Modes of acquisition 

We acquire most of our artists’ books directly from artists, through purchase and donation; we supplement these acquisitions with purchases made from the catalogs of book-dealers and galleries, by donations from various other sources, and by transfer from other collections within the New Brunswick libraries. 

Resource sharing policy 

Like all materials in Special Collections and University Archives, items in the artists’ book collection can be accessed outside of Rutgers through several cooperative access arrangements, including the OCLC Research Library Partnership SHARES Consortium. However, titles that are very fragile or irreplaceable (including one-of-a-kind objects) are not shared without the curator’s approval. The curator of the artists’ book collection will consider requests to photocopy, or scan materials needed by other institutions subject to several criteria: condition of materials, limitations (if any) imposed by the terms of acquisition, and the photoduplication policy of SCUA. 

Deaccessioning policy 

Items in the Artists’ Book Collection are not deaccessioned.
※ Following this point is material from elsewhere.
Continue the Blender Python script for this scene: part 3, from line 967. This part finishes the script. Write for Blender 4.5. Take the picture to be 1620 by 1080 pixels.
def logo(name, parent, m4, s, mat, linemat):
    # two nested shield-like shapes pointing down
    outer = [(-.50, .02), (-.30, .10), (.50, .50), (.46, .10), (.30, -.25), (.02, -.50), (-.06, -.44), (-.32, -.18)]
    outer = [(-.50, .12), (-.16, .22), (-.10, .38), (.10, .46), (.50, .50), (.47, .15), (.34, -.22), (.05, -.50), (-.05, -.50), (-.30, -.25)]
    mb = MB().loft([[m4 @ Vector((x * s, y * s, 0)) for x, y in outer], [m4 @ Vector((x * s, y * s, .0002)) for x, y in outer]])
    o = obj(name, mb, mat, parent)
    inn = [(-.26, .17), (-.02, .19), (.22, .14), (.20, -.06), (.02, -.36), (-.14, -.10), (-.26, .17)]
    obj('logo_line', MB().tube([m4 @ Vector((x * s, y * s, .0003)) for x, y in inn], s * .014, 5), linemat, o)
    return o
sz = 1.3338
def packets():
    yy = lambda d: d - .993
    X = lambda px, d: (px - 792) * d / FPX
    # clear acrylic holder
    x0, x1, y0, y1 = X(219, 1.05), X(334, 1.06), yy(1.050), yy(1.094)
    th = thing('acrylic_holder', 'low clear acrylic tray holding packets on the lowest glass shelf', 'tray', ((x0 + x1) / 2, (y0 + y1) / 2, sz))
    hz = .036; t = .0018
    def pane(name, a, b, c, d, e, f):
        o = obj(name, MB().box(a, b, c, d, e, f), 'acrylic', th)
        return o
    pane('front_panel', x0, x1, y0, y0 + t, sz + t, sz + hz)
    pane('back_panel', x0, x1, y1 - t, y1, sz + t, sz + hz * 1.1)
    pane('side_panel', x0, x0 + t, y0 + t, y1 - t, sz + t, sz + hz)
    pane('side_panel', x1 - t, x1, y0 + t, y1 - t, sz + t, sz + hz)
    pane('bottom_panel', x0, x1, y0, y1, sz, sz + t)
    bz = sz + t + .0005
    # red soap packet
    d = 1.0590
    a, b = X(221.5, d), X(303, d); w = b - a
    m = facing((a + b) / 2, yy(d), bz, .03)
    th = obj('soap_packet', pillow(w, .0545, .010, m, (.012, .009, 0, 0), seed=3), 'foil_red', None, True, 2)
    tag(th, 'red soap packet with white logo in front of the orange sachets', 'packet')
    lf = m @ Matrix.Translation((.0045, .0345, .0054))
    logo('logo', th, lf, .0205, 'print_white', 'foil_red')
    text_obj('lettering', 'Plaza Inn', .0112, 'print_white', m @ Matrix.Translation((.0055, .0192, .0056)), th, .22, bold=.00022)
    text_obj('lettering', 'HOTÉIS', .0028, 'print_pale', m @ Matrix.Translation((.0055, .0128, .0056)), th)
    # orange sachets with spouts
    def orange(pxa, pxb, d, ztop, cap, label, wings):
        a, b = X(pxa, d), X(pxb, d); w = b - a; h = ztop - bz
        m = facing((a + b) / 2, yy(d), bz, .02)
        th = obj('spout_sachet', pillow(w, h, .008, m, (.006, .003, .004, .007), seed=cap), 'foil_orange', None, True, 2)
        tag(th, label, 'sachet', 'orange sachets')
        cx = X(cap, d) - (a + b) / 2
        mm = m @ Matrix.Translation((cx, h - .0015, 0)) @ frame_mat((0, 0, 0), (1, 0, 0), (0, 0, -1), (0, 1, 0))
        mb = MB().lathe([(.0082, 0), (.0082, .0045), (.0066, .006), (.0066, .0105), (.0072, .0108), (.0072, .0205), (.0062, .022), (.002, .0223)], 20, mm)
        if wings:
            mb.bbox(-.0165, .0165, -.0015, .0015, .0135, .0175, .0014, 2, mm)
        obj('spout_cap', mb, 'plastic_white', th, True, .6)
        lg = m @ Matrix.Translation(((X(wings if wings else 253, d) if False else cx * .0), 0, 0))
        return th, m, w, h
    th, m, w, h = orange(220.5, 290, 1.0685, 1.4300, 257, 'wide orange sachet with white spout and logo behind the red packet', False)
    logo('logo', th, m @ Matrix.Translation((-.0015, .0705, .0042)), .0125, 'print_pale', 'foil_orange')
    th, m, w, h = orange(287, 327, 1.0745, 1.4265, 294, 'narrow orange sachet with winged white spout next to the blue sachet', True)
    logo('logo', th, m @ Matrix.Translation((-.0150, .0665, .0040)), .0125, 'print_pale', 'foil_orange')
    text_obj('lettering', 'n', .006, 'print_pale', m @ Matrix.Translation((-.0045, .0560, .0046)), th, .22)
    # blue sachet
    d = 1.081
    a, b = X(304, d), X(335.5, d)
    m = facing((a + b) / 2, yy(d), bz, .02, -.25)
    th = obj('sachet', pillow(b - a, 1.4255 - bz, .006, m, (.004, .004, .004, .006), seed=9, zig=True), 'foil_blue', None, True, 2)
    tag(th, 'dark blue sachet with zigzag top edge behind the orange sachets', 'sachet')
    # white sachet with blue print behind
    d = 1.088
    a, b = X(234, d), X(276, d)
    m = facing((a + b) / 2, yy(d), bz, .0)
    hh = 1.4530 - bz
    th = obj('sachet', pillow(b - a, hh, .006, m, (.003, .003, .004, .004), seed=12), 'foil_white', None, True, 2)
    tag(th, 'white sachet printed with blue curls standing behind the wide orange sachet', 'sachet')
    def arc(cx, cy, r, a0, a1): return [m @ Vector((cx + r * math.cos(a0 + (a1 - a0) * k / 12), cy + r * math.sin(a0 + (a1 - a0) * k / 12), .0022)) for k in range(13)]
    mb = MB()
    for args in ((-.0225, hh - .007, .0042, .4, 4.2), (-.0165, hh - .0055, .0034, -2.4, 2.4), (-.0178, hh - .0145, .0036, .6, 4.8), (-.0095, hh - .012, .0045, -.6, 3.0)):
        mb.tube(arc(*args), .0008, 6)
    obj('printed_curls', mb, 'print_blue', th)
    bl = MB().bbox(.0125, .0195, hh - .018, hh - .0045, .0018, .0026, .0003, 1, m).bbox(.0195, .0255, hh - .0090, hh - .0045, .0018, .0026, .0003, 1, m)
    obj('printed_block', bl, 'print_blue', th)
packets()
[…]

However, artists’ books that might be included within a larger donation but do not fit our collecting criteria may be rejected and disposed of as described in our deed of gift. It is our hope that we could provide a suitable home for an artists’ book given into our possession but inappropriate for our collection. 

For information on deaccessioning rare books see the Collection Policy for Special Collections and University Archives (

Procedures for reviewing the policy and its implementation

This policy will be reviewed, evaluated, and changed as necessary to meet the goals of the university and the New Brunswick Libraries.